Die Namen freilich variieren noch lange. Während die zweiten Besucher Christi (nach den Hirten) auf obigem Mosaik in Ravenna bereits als Balthasar, Melchior und Gaspar benannt werden, kennt Jacobus de Voragine in seiner „Legenda aurea“ (13. Jh.) zusätzlich eine hebräische und eine griechische Version und hält für uns die Namen Appellius, Amerius und Damascus bzw. Galgalat, Magalat und Sarathin fest.
Zugleich blieb nicht unbemerkt, daß sich ja auch in der Huldigung durch die Sterndeuter nur erfüllte, was geschrieben stand; hatte doch Jesaja bereits die Könige prophezeit, die kommen würden, um vor dem Herrscher der Welten das Knie zu beugen (Jes 60,3-6), und der Psalmist weiß sogar, wo diese Könige zu Hause sind: In Tarschisch und in Saba (Ps 72,10). Caesarius von Arles (469-542) soll, wie Manfred Becker-Huberti schreibt, diese Lesart festgeklopft haben – und mit den Stichwörtern Tarschisch und Saba haben wir mithin schon im 6. Jahrhundert die Idee, daß einer der Besucher ‚vom anderen Ende der Welt‘ kommt: Das Königreich Saba siedelt man an der Südspitze der arabischen, Tarschisch hingegen im Südwesten der iberischen Halbinsel an: Was rund ums mare nostrum wohnt, heißt das, huldigt dem Friedensfürsten.
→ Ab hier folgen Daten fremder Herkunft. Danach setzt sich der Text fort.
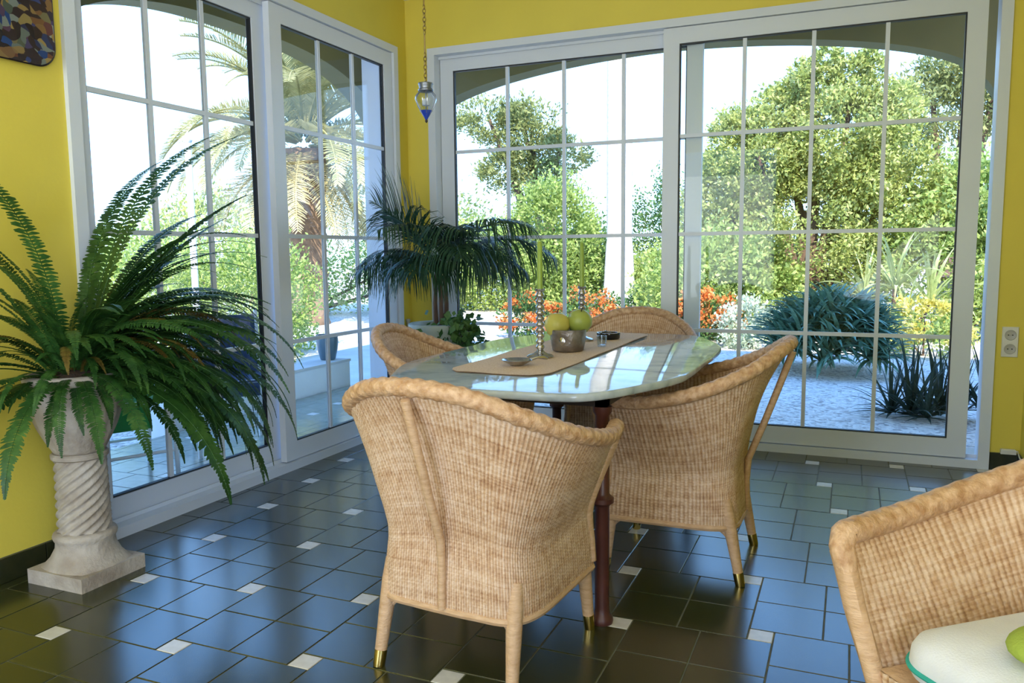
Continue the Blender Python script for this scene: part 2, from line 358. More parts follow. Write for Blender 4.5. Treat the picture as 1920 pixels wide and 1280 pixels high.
# windows: back (along x) and left (along y)
BX0, BX1, LY0, LY1, WZ = 0.168, 3.461, -0.136, -2.562, 2.483
wl = MB().box((-WT, RY - WT, -0.1), (0, LY1, CH + .3)).box((-WT, LY1, WZ), (0, LY0, CH + .3)).box((-WT, LY0, -0.1), (0, WT, CH + .3))
tag(ob('wall_left', wl, 'yellow'), 'yellow painted wall around the sliding glass door behind the fern', 'wall', kind='structure')
wb = MB().box((0, 0, -0.1), (BX0, WT, CH + .3)).box((BX0, 0, WZ), (BX1, WT, CH + .3)).box((BX1, 0, -0.1), (RX + WT, WT, CH + .3))
tag(ob('wall_back', wb, 'yellow'), 'yellow painted wall around the wide garden window', 'wall', kind='structure')
tag(ob('wall_right', MB().box((RX, -4.75, -0.1), (RX + WT, 0, CH + .3)).box((RX, RY - WT, -0.1), (RX + WT, -6.75, CH + .3)).box((RX, -6.75, -0.1), (RX + WT, -4.75, .15)).box((RX, -6.75, 2.57), (RX + WT, -4.75, CH + .3)), 'yellow'), 'yellow side wall next to the power socket', 'wall', kind='structure')  # opening behind the camera is added to hold the side fill lamp
wr = MB().box((0, RY - WT, -0.1), (.15, RY, CH)).box((1.75, RY - WT, -0.1), (RX, RY, CH)).box((.15, RY - WT, -0.1), (1.75, RY, .1)).box((.15, RY - WT, 2.62), (1.75, RY, CH))
tag(ob('wall_rear', wr, 'yellow'), 'yellow wall opposite the garden with a wide assumed opening for the rear fill lamp', 'wall', kind='structure')  # unseen wall; its unglazed opening is assumed, added to hold the rear fill lamp
tag(ob('ceiling', MB().box((0, RY, CH), (RX, 0, CH + .08)), 'white_paint'), 'plain white ceiling above the sunroom', 'ceiling', kind='structure')

# ---- floor: grout bed and every tile that shows
L, S_IN = 0.42, 0.0730; FOX, FOY = 0.51865, -3.14639
floor = tag(ob('floor', MB().box((0, RY, -0.12), (RX, 0, -0.0022)), 'grout'), 'glossy dark green tiled floor with small white insets', 'floor', kind='structure')
def chamfer_box(x0, y0, x1, y1, z0, z1, c=0.0016):
    V = [(x0, y0, z0), (x1, y0, z0), (x1, y1, z0), (x0, y1, z0), (x0, y0, z1 - c), (x1, y0, z1 - c), (x1, y1, z1 - c), (x0, y1, z1 - c),
         (x0 + c, y0 + c, z1), (x1 - c, y0 + c, z1), (x1 - c, y1 - c, z1), (x0 + c, y1 - c, z1)]
    F = [(0, 1, 5, 4), (1, 2, 6, 5), (2, 3, 7, 6), (3, 0, 4, 7), (4, 5, 9, 8), (5, 6, 10, 9), (6, 7, 11, 10), (7, 4, 8, 11), (8, 9, 10, 11)]
    return V, F
g = 0.0018; TS = L / 2 - 2 * g; IS = S_IN - 2 * g
tile_me = mesh_of('tile', MB().add(*chamfer_box(-TS / 2, -TS / 2, TS / 2, TS / 2, -.008, 0))); tile_me.materials.append(MT['tile'])
inset_me = mesh_of('inset_tile', MB().add(*chamfer_box(-IS / 2, -IS / 2, IS / 2, IS / 2, -.008, 0))); inset_me.materials.append(MT['inset'])
def lattice(x0, x1, y0, y1):
    out = []
    for i in range(-20, 24):
        for j in range(-24, 24):
            px, py = FOX + i * L - j * S_IN, FOY + j * L + i * S_IN
            out.append(('inset_tile', px - S_IN / 2 + g, py - S_IN / 2 + g, px + S_IN / 2 - g, py + S_IN / 2 - g))
            bx, by = px - S_IN / 2, py + S_IN / 2
            for a in (0, 1):
                for b in (0, 1):
                    out.append(('tile', bx + a * L / 2 + g, by + b * L / 2 + g, bx + (a + 1) * L / 2 - g, by + (b + 1) * L / 2 - g))
    res = []
    for k, a, b, c, d in out:
        A, B, C, D = max(a, x0), max(b, y0), min(c, x1), min(d, y1)
        if C - A > 0.012 and D - B > 0.012: res.append((k, A, B, C, D, abs((C - A) - (c - a)) < 1e-6 and abs((D - B) - (d - b)) < 1e-6))
    return res
seen = []; rest = []
for t in lattice(0.002, RX - .002, RY + .002, -0.002):
    k, a, b, c, d, full = t; ok = False; pts = []
    for q in ((a, b), (c, b), (c, d), (a, d)):
        px, py, z = project((*q, 0))
        pts.append((px, py))
        if z > 0.1 and -10 < px < 1930 and py < 1300: ok = True
    if ok:
        area = abs(sum(pts[i][0] * pts[(i + 1) % 4][1] - pts[(i + 1) % 4][0] * pts[i][1] for i in range(4))) / 2
        seen.append((area, t))
    else: rest.append(t)
seen.sort(key=lambda q: -q[0])
big = [t for a, t in seen if t[0] == 'tile']; ins_ = [t for a, t in seen if t[0] == 'inset_tile']
rest += big[300:]
def put_tile(t, parent):
    k, a, b, c, d, full = t
    if full: o = ob(k, tile_me if k == 'tile' else inset_me, None, parent); o.location = ((a + c) / 2, (b + d) / 2, random.uniform(-.0003, .0002))
    else:
        me = mesh_of(k, MB().add(*chamfer_box(a - (a + c) / 2, b - (b + d) / 2, c - (a + c) / 2, d - (b + d) / 2, -.008, 0)))
        o = ob(k, me, 'tile' if k == 'tile' else 'inset', parent); o.location = ((a + c) / 2, (b + d) / 2, 0)
    if full and k == 'tile': o.rotation_euler = (random.gauss(0, .0009), random.gauss(0, .0009), 0)
for t in big[:300] + ins_: put_tile(t, floor)
mbt, mbi = MB(), MB()
for k, a, b, c, d, full in rest: (mbt if k == 'tile' else mbi).add(*chamfer_box(a, b, c, d, -.008, 0))
ob('distant_tiles', mbt, 'tile', floor)['kind'] = 'stuff'
if mbi.v: ob('distant_insets', mbi, 'inset', floor)['kind'] = 'stuff'

# ---- skirting tiles
bl = tag(ob('baseboard_left', MB().box((0, -4.7, 0), (.006, LY1 - .01, .092)), 'grout'), 'row of dark green skirting tiles under the yellow wall by the pedestal', 'baseboard', kind='structure')
for k in range(10):
    y1 = LY1 - .012 - k * .209
    ob('tile', MB().add(*[[(z, y, x) for x, y, z in v] if i == 0 else v for i, v in enumerate(chamfer_box(.001, y1 - .206, .091, y1, .004, .014))]), 'skirt', bl)
br = tag(ob('baseboard_back', MB().box((BX1 + .002, -.006, 0), (RX, 0, .092)).box((RX - .006, -4.7, 0), (RX, -.01, .092)), 'grout'), 'dark green skirting tiles in the corner below the power socket', 'baseboard', kind='structure')
ob('tile', MB().box((BX1 + .004, -.014, .001), (RX - .014, -.005, .091)), 'skirt', br)
for k in range(12):
    ob('tile', MB().box((RX - .014, -.016 - k * .209 - .206, .001), (RX - .005, -.016 - k * .209, .091)), 'skirt', br)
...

Den nächsten wichtigen Hinweis zur Darstellung der drei Magier liefert Beda Venerabilis (674-735), der den drei Herrschern drei Menschenalter zuordnet: 20, 40 und 60 Jahre. Und er lanciert die Idee, tatsächlich alle drei damals bekannten Kontinente rund um das Mittelmeer in den Königen zu repräsentieren. Der jüngste König wird Afrikaner.
Repräsentanz oder Markierung?
Als in den 80er Jahren die ersten Barbiepuppen aus dunkelbraunem statt rosafarbenem Kunststoff in den Spielwarenläden auftauchten, begriffen wir, daß alle, die sich von diesen Puppen angesprochen fühlen sollten, sich auch in ihnen müßten widerspiegeln können.
Dunkelbraune Babypuppen und dunkelbraune Schaufensterpuppen folgten, und im Jahr 2001 überraschte uns der hochpreisige Trachtenladen Stassny in Salzburg mit schwarzen Kindermodels:
Also: Schwarze Figuren – weiße Weste?
Nein!
Es kommt auf die Geschichten an, die die Figuren transportieren. Und da gibt es eben Gestalten wie den Zwarte Piet, den Begleiter des niederländischen Nikolaus, dessen Tradition und heutige Beurteilung die Schafe schon vor gut sechs Jahren einmal von allen Seiten beleuchtet haben. Seit dem 19. Jahrhundert erscheint die eigentlich viel viel ältere Figur als schwarzer Diener des weißen Nikolaus, mit dem er aus dem spanischen Mutterland übers Meer nach Holland segelt. Kritikern dieses alljährlichen Schauspiels wird er zu einem Sinnbild der Unterdrückung dunkelhäutiger Bevölkerung, das die Rollenverteilung zwischen „schwarz“ und „weiß“ zementiert und regelmäßig dazu beiträgt, die Diskriminierung als quasi-natürlich, durch den Diener gutmütig und fröhlich akzeptiert darzustellen.
Hinzu kommt die Verkleidung eines Weißen als Schwarzer, das „black-facing“. Auch dies geht auf Bühnenshows des 19. Jahrhunderts aus den Vereinigten Staaten zurück – Bühnenshows, in denen weiße Schauspieler sich das Gesicht schwärzten und die dunkelhäutige Bevölkerung in der Überzeichnung der ihr angedichteten Stereotype karikierte. Wirklich übel, seit 100 Jahren als rassistisch erkannt, aber erst nach und nach aus der Mode gekommen und inzwischen allgemein verpönt.
Und so ändern derzeit Firmen ihre lange eingeführten Signets, wenn diese als Ausdruck des Alltagsrassismus Kritik geweckt haben. Ein bekannter Hersteller von parboiled Reis etwa will seinen Markennamen modifizieren und die Identifikationsfigur aus dem Firmenlogo nehmen:
Auch eine 1852 in Berlin gegründete Schokoladenmarke erfindet ihr Signet neu – und die alte Werbung an Gebäuden wird verhüllt.